[start RECORDED DATA]

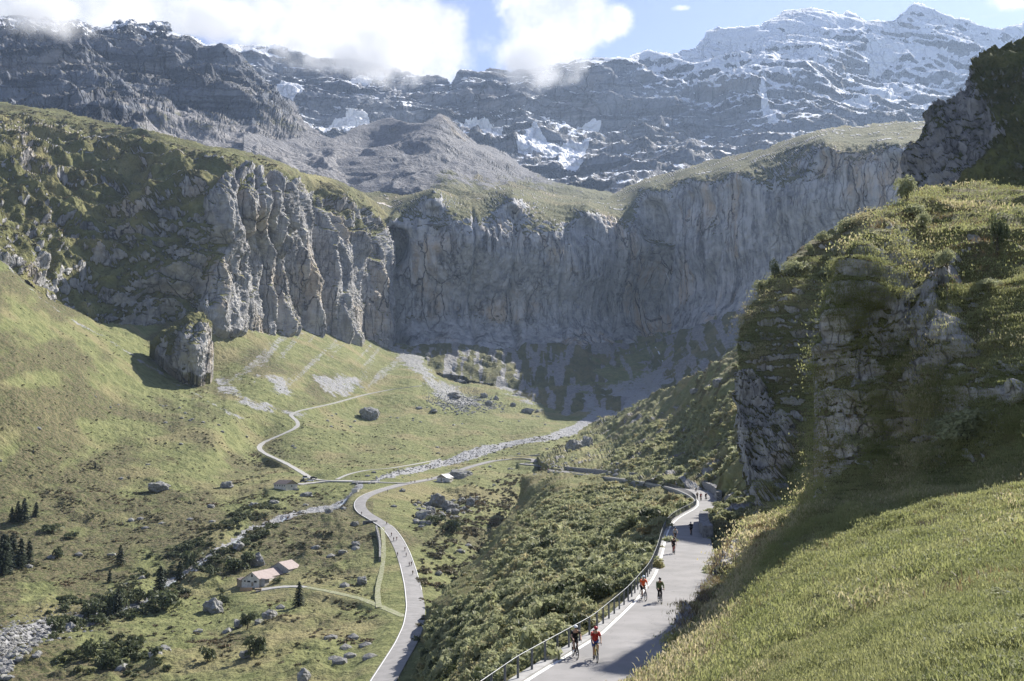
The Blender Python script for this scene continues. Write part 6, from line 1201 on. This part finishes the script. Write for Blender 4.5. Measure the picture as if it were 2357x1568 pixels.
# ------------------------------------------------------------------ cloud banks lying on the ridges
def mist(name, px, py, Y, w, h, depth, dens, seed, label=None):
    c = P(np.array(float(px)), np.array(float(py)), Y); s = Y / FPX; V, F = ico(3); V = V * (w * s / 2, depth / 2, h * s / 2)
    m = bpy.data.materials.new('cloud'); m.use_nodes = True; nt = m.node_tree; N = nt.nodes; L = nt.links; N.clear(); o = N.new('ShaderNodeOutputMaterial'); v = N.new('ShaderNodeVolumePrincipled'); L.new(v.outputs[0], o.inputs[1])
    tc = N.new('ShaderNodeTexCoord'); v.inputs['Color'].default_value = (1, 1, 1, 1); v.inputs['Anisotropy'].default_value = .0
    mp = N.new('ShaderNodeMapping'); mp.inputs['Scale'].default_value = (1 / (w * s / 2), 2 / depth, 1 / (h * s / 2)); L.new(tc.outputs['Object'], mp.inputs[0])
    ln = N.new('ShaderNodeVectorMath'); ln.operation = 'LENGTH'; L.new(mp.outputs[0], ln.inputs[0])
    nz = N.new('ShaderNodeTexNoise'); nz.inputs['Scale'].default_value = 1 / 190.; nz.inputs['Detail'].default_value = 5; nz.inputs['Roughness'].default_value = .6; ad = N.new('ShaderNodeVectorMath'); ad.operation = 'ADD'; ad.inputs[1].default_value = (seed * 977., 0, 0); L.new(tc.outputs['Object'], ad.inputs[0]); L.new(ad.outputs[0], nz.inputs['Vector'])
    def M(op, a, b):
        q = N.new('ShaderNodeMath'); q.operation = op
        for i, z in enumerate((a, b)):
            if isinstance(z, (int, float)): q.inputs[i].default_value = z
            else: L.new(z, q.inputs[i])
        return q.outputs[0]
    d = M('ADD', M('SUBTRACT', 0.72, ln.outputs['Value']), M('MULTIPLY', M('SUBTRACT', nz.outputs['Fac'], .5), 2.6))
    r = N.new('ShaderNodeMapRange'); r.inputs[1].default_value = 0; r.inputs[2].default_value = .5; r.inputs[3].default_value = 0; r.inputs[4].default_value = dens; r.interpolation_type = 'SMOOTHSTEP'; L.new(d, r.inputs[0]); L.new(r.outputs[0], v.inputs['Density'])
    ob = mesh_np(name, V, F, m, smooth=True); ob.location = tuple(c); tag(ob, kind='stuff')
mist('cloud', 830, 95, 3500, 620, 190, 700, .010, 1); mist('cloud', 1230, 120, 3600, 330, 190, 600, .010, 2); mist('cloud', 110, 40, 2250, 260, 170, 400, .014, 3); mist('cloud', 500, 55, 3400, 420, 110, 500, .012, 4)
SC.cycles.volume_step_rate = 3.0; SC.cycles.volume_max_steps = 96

[end RECORDED DATA]

WHAT YOU WILL DO:
The listing above must be printed again exactly, minus its pictures.

THE OUTPUT:
The Blender Python script for this scene continues. Write part 6, from line 1201 on. This part finishes the script. Write for Blender 4.5. Measure the picture as if it were 2357x1568 pixels.
# ------------------------------------------------------------------ cloud banks lying on the ridges
def mist(name, px, py, Y, w, h, depth, dens, seed, label=None):
    c = P(np.array(float(px)), np.array(float(py)), Y); s = Y / FPX; V, F = ico(3); V = V * (w * s / 2, depth / 2, h * s / 2)
    m = bpy.data.materials.new('cloud'); m.use_nodes = True; nt = m.node_tree; N = nt.nodes; L = nt.links; N.clear(); o = N.new('ShaderNodeOutputMaterial'); v = N.new('ShaderNodeVolumePrincipled'); L.new(v.outputs[0], o.inputs[1])
    tc = N.new('ShaderNodeTexCoord'); v.inputs['Color'].default_value = (1, 1, 1, 1); v.inputs['Anisotropy'].default_value = .0
    mp = N.new('ShaderNodeMapping'); mp.inputs['Scale'].default_value = (1 / (w * s / 2), 2 / depth, 1 / (h * s / 2)); L.new(tc.outputs['Object'], mp.inputs[0])
    ln = N.new('ShaderNodeVectorMath'); ln.operation = 'LENGTH'; L.new(mp.outputs[0], ln.inputs[0])
    nz = N.new('ShaderNodeTexNoise'); nz.inputs['Scale'].default_value = 1 / 190.; nz.inputs['Detail'].default_value = 5; nz.inputs['Roughness'].default_value = .6; ad = N.new('ShaderNodeVectorMath'); ad.operation = 'ADD'; ad.inputs[1].default_value = (seed * 977., 0, 0); L.new(tc.outputs['Object'], ad.inputs[0]); L.new(ad.outputs[0], nz.inputs['Vector'])
    def M(op, a, b):
        q = N.new('ShaderNodeMath'); q.operation = op
        for i, z in enumerate((a, b)):
            if isinstance(z, (int, float)): q.inputs[i].default_value = z
            else: L.new(z, q.inputs[i])
        return q.outputs[0]
    d = M('ADD', M('SUBTRACT', 0.72, ln.outputs['Value']), M('MULTIPLY', M('SUBTRACT', nz.outputs['Fac'], .5), 2.6))
    r = N.new('ShaderNodeMapRange'); r.inputs[1].default_value = 0; r.inputs[2].default_value = .5; r.inputs[3].default_value = 0; r.inputs[4].default_value = dens; r.interpolation_type = 'SMOOTHSTEP'; L.new(d, r.inputs[0]); L.new(r.outputs[0], v.inputs['Density'])
    ob = mesh_np(name, V, F, m, smooth=True); ob.location = tuple(c); tag(ob, kind='stuff')
mist('cloud', 830, 95, 3500, 620, 190, 700, .010, 1); mist('cloud', 1230, 120, 3600, 330, 190, 600, .010, 2); mist('cloud', 110, 40, 2250, 260, 170, 400, .014, 3); mist('cloud', 500, 55, 3400, 420, 110, 500, .012, 4)
SC.cycles.volume_step_rate = 3.0; SC.cycles.volume_max_steps = 96